Can you suggest a way to implement it?
My initial implementation was to have a map<long, CacheEntry> to store the cache, and add an accessStamp member to CacheEntry which will be set to an increasing counter whenever an entry is created or accessed. When the cache is full and a new entry is needed, the code will scan the entire cache map and find the entry with the lowest accessStamp, and remove it.
The problem with this is that once the cache is full, every insertion requires a full scan of the cache.
Another idea was to hold a list of CacheEntries in addition to the cache map, and on each access move the accessed entry to the top of the list, but the problem was how to quickly find that entry in the list.
Can you suggest a better approach?
Thanks
splintor
I believe this is a good candidate for treaps. The priority would be the time (virtual or otherwise), in ascending order (older at the root) and the
longas the key.There's also the second chance algorithm, that's good for caches. Although you lose search ability, it won't be a big impact if you only have 1000 items.
The naïve method would be to have a map associated with a priority queue, wrapped in a class.
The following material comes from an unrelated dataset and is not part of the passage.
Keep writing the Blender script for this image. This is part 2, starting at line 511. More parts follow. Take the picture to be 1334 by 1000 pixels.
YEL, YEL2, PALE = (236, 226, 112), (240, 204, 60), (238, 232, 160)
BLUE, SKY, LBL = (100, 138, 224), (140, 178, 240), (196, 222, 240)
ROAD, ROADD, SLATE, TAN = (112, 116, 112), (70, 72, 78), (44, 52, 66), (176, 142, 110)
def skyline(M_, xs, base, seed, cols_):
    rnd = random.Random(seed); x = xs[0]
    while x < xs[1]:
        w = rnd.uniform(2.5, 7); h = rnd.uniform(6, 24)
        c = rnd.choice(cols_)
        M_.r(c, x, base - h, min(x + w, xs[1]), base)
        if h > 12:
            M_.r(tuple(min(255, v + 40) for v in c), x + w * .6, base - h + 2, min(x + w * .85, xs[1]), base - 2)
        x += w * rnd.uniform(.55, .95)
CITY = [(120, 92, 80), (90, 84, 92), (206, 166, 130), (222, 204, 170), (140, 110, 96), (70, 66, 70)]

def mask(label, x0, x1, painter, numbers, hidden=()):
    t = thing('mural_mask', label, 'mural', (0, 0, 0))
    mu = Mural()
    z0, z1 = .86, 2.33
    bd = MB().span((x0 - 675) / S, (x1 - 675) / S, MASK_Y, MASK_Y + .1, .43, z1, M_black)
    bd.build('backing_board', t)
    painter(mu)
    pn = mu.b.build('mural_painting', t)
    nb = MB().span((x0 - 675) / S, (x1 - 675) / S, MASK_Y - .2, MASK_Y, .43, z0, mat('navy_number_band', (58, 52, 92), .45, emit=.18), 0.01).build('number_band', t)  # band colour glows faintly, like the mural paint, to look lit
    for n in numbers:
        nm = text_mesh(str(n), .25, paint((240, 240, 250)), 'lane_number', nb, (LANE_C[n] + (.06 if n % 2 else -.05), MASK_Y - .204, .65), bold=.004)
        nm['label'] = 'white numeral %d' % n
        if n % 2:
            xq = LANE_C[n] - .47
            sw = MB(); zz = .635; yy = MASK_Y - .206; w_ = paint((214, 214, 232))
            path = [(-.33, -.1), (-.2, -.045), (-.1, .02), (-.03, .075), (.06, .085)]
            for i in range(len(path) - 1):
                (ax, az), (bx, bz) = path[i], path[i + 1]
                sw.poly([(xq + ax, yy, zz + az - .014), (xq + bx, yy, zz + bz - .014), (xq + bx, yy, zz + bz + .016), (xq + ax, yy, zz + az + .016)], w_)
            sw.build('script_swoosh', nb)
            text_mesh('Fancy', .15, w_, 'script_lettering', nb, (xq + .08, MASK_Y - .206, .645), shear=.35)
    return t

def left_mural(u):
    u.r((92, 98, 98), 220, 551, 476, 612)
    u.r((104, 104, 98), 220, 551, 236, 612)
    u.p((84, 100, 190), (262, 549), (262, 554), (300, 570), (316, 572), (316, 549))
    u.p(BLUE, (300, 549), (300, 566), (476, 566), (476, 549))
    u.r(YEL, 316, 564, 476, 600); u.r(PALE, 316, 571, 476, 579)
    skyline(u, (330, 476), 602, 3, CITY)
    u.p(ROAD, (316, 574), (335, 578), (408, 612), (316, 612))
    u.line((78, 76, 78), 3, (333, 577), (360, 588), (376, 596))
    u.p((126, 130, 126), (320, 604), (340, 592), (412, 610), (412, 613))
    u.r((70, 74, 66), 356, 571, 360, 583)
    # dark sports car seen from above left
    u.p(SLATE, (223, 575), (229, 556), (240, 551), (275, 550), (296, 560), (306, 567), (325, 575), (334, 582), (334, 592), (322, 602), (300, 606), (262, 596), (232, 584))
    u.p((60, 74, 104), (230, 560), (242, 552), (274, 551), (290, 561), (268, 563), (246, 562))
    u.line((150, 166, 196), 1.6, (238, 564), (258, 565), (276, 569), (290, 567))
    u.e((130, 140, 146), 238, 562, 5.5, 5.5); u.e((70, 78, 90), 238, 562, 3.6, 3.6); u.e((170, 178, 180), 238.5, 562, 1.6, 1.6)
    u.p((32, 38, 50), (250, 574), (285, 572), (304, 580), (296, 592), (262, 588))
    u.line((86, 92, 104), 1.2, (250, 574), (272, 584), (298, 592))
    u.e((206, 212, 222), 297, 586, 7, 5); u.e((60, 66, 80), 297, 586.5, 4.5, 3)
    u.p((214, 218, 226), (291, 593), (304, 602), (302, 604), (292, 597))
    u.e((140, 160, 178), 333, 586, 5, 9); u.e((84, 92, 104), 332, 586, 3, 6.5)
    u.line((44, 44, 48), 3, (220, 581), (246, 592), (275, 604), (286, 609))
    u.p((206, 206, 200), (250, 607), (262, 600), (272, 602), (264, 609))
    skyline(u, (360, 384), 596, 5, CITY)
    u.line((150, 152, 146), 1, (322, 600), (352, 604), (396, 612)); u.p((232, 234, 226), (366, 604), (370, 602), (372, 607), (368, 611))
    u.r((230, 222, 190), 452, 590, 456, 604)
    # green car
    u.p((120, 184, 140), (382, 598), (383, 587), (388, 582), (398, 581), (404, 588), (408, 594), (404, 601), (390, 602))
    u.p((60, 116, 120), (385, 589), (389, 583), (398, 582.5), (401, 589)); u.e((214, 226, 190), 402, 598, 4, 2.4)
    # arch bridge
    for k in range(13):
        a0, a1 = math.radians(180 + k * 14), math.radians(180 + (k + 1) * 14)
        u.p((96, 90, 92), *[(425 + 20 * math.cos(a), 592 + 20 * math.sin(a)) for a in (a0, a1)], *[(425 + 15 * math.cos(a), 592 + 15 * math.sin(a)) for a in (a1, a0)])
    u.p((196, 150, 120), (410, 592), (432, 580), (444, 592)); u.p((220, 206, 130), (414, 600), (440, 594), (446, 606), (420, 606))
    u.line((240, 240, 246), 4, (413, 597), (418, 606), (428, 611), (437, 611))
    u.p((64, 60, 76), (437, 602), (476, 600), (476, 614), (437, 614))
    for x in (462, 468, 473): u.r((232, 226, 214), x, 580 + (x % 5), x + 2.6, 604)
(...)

You use the map to search and the queue to remove (first remove from the queue, grabbing the item, and then remove by key from the map).
In my approach, it's needed to have a hash-table for lookup stored objects quickly and a linked-list for maintain the sequence of last used.
When an object are requested. 1) try to find a object from the hash table 2.yes) if found(the value have an pointer of the object in linked-list), move the object in linked-list to the top of the linked-list. 2.no) if not, remove last object from the linked-list and remove the data also from hash-table then put object into hash-table and top of linked-list.
For example Let's say we have a cache memory only for 3 objects.
The request sequence is 1 3 2 1 4.
1) Hash-table : [1] Linked-list : [1]
2) Hash-table : [1, 3] Linked-list : [3, 1]
3) Hash-table : [1,2,3] Linked-list : [2,3,1]
4) Hash-table : [1,2,3] Linked-list : [1,2,3]
5) Hash-table : [1,2,4] Linked-list : [4,1,2] => 3 out
I agree with Neil, scanning 1000 elements takes no time at all.
But if you want to do it anyway, you could just use the additional list you propose and, in order to avoid scanning the whole list each time, instead of storing just the CacheEntry in your map, you could store the CacheEntry and a pointer to the element of your list that corresponds to this entry.
An alternative implementation that might make the 'aging' of the elements easier but at the cost of lower search performance would be to keep your CacheEntry elements in a std::list (or use a
std::pair<long, CacheEntry>. The newest element gets added at the front of the list so they 'migrate' towards the end of the list as they age. When you check if an element is already present in the cache, you scan the list (which is admittedly an O(n) operation as opposed to being an O(log n) operation in a map). If you find it, you remove it from its current location and re-insert it at the start of the list. If the list length extends over 1000 elements, you remove the required number of elements from the end of the list to trim it back below 1000 elements.